Cameroun : comment la Suisse a poussé le président Paul Biya vers la sortie
Las des
manifestations et incidents à répétition provoqués par la présence du président
camerounais à Genève, la Confédération l'a encouragé à quitter le pays. Par
notre correspondant à Genève, Ian Hamel
Paul Biya et son épouse Chantal ont décollé de l'aéroport de
Genève-Cointrin vendredi 5 juillet à 12 h 30. Ils étaient arrivés sur les bords
du lac Léman le dimanche 23 juin au soir, et souhaitaient séjourner plusieurs
semaines à l'hôtel Intercontinental, où ils réservent habituellement un étage
entier. Mais voilà, rien ne s'est déroulé comme prévu. Des opposants politiques
n'ont pas cessé de perturber leur séjour. Et les membres du service de sécurité
du président Biya se sont montrés si violents vis-à-vis d'un journaliste de la
radio suisse que la justice genevoise a condamné six d'entre eux à de la prison
avec sursis…
Alors qu'une nouvelle manifestation était prévue le samedi 6
juillet, Berne a vivement encouragé cet hôte étranger un peu trop encombrant à
écourter son séjour. En termes diplomatiques, le porte-parole du Département
fédéral (ministère) des Affaires étrangères (DFAE) explique à La Tribune de
Genève : « Le DFAE a connaissance de ce départ. Il n'a pas été absent de ce
débat durant les derniers jours. »
Des gardes du corps plutôt violents
L'agression d'un journaliste de la radio suisse francophone
a sans doute été la goutte d'eau de trop. Alors qu'il filmait des manifestants
camerounais venus, devant le palace, conspuer Paul Biya, une dizaine de gardes
du corps l'ont immobilisé, jetant au sol ses lunettes et les écrasant. Ils lui
ont arraché son sac contenant son matériel professionnel, son porte-monnaie et
son smartphone. Il a fallu plusieurs heures de négociations pour que le
journaliste puisse récupérer ses affaires. Le rédacteur, qui souffre d'hématomes
et de contusions, a aussitôt porté plainte contre X pour agression. De son
côté, Reporters sans frontières déplore que deux policiers suisses, qui
assistaient à la scène, « ne soient pas intervenus immédiatement pour empêcher
de tels agissements de se produire ».
Le ministère suisse des Affaires étrangères a convoqué
l'ambassadeur camerounais à Berne pour lui rappelait que « de tels incidents
étaient inacceptables et que la liberté de la presse est protégée et devait
être respectée ». De son côté, la justice genevoise a arrêté six membres du
service de sécurité de Paul Biya. Quatre des gros bras ont écopé de quatre mois
de prison avec sursis. Les deux autres de trois mois avec sursis.
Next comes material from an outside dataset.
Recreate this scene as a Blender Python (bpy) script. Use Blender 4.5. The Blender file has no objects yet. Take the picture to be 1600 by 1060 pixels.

Sympathie pour les opposants
Le samedi 29 juin, une manifestation sur la place des
Nations (à quelques pas de l'hôtel Intercontinental) réunissait quelque 250
opposants au président Biya. La police, en usant de la manière forte, avec
lances à eau et gaz lacrymogènes, a provoqué l'indignation de la presse suisse.
Dans ce pays où tous les partis politiques gouvernent ensemble, du Parti
socialiste à l'extrême droite, les régimes autoritaires, comme celui de Paul
Biya, au pouvoir depuis 37 ans, ne rencontrent guère d'adhésion. En revanche,
les opposants peuvent compter sur le soutien d'une grande partie de la
population. Comme le rappelle le ministère des Affaires étrangères (dirigé par
l'italophone Ignacio Cassis), la Confédération, pays démocratique, ne peut guère
empêcher à des opposants de manifester.
Mais l'Intercontinental risque de
perdre l'un de ses meilleurs clients. Depuis son arrivée au pouvoir, Paul Biya
aurait séjourné, selon l'Organized Crime and Corruption Reporting Project, pas
moins de quatre ans et demi dans ce palace. Y laissant une facture de 182
millions de dollars ! Très échaudé, le président camerounais ne devrait pas y
remettre les pieds avant longtemps. Imaginons que d'autres militants
politiques, prenant modèle sur les opposants camerounais, s'amusent à leur tour
à perturber les séjours de chefs d'État sur les bords du lac ? Cela pourrait
créer à l'avenir quelques soucis aux hôteliers genevois.